O movimento hip hop foi criado pelas comunidades afro e latino americanas do Bronx, em Nova York, nos anos 70. Ao lado do breakdance, do graffiti e do DJing, o rap – abreviatura de rhythm and poetry (ritmo e poesia), estilo musical em que o canto é substituído por uma fala ritmada – tem teor altamente político e social desde os seus primórdios e nasceu como meio de protesto dos guetos, comunidades muito pobres, violentas, com problemas estruturais gravíssimos na saúde, educação, saneamento básico, geração de empregos. Qualquer semelhança com o Marajó não é mera coincidência, assim como com o repente nordestino, que também usa suas rimas poéticas para amplificar a voz do povo sertanejo. Pra quem tem curiosidade de saber um pouco mais sobre o movimento hip hop, tenho duas sugestões: uma, mais pop, é a série The Get Down, da Netflix; a outra é o livro Cabeça de Porco, do rapper MV Bill, seu empresário Celso Athayde e do antropólogo Luiz Eduardo Soares, que a três mãos dão uma visão ampla e assustadora da situação de crianças e adolescentes nas periferias brasileiras e também elucidam sobre o papel de extrema importância dos projetos sociais de hip hop – e de todas as outras formas artísticas e também do esporte – para a mudança (e a preservação) da vida desses jovens. Sem medo nenhum eu digo que este livro mudou a minha vida.

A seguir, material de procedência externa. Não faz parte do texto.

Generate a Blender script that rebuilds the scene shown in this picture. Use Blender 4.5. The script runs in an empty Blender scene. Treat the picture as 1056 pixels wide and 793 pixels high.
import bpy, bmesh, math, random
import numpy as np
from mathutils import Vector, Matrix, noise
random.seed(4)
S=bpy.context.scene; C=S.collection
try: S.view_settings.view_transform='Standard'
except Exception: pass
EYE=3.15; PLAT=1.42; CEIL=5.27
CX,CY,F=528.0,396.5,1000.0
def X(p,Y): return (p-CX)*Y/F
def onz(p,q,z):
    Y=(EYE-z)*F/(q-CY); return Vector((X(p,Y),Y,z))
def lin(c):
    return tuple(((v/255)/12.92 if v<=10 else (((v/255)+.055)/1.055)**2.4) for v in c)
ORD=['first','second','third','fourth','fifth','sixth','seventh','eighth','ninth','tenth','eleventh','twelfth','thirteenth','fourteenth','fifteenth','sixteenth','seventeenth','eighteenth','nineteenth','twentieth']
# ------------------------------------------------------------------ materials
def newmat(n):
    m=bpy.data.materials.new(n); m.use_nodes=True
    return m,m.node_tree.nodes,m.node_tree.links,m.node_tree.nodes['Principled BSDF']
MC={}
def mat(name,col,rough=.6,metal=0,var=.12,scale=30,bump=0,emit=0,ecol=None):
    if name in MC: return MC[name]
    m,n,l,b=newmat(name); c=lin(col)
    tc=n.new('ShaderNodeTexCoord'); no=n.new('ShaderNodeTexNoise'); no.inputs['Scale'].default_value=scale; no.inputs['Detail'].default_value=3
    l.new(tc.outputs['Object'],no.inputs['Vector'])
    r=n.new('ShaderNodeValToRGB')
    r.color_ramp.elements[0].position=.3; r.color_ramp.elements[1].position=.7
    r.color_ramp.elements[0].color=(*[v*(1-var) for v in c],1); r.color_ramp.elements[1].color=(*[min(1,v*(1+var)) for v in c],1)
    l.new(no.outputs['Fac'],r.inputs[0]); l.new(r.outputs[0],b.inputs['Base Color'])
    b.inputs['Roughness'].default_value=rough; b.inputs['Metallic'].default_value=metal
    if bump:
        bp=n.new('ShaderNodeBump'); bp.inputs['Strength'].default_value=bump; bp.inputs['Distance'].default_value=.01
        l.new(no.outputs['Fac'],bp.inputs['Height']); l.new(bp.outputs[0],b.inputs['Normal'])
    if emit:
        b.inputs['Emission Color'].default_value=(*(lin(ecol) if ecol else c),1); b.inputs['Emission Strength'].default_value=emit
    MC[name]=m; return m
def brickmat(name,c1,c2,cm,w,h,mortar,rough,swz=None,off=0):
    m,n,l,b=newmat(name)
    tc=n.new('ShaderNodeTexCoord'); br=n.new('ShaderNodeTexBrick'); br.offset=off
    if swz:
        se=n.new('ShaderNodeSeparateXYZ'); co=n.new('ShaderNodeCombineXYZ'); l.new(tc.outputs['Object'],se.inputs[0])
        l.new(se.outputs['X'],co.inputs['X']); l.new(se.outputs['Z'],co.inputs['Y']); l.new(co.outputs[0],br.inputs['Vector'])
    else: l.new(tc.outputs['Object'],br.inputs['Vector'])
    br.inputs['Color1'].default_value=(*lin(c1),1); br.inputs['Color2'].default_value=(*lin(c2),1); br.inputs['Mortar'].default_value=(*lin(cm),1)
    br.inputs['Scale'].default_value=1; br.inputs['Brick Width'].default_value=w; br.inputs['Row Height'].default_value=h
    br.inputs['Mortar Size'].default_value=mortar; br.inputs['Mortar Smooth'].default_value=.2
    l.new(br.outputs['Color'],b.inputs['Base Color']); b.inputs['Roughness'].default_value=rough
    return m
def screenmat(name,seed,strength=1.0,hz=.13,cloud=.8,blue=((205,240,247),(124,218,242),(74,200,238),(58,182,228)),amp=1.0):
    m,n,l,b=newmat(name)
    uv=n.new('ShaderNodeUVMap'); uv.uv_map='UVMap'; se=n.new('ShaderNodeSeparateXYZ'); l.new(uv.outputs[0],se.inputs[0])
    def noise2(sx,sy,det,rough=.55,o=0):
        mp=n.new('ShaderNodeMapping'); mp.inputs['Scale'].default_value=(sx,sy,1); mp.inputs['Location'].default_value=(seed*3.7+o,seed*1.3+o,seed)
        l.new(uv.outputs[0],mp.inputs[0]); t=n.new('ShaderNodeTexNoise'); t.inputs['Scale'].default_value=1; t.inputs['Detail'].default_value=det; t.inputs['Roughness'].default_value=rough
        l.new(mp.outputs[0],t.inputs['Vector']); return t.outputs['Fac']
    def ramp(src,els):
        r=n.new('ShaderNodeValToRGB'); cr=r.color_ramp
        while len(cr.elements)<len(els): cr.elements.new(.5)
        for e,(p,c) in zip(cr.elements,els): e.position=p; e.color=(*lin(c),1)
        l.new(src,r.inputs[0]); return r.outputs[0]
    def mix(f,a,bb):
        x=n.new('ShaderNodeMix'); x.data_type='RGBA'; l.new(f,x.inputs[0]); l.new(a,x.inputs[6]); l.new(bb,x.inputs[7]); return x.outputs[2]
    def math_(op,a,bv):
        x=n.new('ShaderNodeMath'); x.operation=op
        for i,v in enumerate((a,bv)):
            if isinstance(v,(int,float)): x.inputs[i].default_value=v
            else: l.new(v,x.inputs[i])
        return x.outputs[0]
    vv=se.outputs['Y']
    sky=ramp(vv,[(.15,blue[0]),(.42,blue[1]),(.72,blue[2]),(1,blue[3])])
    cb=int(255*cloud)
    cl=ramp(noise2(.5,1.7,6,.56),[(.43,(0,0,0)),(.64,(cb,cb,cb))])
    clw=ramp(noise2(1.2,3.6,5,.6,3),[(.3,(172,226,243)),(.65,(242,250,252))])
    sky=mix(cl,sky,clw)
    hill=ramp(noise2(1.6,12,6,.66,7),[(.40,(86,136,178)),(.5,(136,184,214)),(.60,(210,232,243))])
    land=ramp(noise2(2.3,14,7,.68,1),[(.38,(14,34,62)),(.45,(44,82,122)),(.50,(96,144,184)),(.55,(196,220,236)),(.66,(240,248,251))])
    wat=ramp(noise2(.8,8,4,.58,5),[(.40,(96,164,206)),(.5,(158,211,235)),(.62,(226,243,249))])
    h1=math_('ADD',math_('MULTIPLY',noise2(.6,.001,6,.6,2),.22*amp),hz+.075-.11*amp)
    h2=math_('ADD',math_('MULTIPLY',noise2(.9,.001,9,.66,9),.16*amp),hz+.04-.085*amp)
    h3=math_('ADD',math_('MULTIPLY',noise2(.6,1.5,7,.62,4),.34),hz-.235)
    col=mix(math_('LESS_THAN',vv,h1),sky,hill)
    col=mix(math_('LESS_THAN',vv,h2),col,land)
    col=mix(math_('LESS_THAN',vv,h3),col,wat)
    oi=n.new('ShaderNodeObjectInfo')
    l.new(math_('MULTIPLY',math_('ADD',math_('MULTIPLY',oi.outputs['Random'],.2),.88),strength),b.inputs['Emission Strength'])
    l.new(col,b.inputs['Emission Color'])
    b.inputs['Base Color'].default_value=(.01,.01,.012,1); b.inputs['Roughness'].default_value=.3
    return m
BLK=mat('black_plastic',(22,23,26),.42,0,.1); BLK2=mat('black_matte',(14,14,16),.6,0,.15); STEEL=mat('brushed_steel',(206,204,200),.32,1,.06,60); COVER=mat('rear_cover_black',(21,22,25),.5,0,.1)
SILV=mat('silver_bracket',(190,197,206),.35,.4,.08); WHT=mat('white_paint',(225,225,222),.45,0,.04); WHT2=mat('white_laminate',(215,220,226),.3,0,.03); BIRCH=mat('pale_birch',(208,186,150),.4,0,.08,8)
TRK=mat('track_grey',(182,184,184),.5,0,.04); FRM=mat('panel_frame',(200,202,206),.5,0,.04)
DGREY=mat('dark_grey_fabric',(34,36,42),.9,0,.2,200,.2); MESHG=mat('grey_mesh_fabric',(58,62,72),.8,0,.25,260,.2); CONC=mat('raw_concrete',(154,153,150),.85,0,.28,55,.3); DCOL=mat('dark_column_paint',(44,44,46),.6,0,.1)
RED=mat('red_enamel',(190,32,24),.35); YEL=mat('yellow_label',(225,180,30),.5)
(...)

Ao parafrasear Comida, dos Titãs, Bart MC grita as súplicas de uma juventude que quer tão mais, mas que precisa muito do básico que não tem. Ontem mesmo o presidente da república, em mais uma de suas centenas (talvez milhares) de ações absurdas, vetou a distribuição gratuita de absorventes para mulheres de baixa renda. No Brasil, os absorventes menstruais são taxados como itens cosméticos quando, na verdade, são uma necessidade básica de saúde pública. As mulheres de baixa renda e em situação de vulnerabilidade, que independentemente da idade, são estatisticamente as maiores vítimas, de abusos, violência, exploração, tráfico humano, quando escapam ou sobrevivem, não podem realizar suas atividades pela falta de um item básico – ou então põem em risco sua saúde utilizando métodos não-seguros. Segundo dados da ONU, a pobreza menstrual no Brasil é alarmante: 25% de meninas entre 12 e 19 anos não frequentam as aulas durante seus períodos menstruais por causa da falta de absorventes. Uma jovem mulher na situação de Bart MC, por exemplo, além de todas as dificuldades por ele enfrentadas, teria de ficar em casa durante quatro a cinco dias por mês porque o presidente da república considera que este não é um item de interesse público.
Bart MC tentou, por alguns períodos, a vida em Belém. A falta de oportunidades sempre acabou por levá-lo de volta para a casa da família, porém a vivência na capital paraense, onde ele entrou em contato com a cultura de protesto através das batalhas de MC’s e formou a dupla Essência de Rua, mudou sua trajetória de vida. Ele sonha, com a repercussão do videoclip, ter mais oportunidades para se apresentar e, assim, ter dinheiro para custear o Facção da Ilha. “Os poucos projetos sociais que existem destinados a crianças e adolescentes – denuncia – não recebem apoio. Aqui não tem nada, somos esquecidos desde muito cedo, há muito tempo. O Marajó parece que tá apagado do mapa do Brasil”.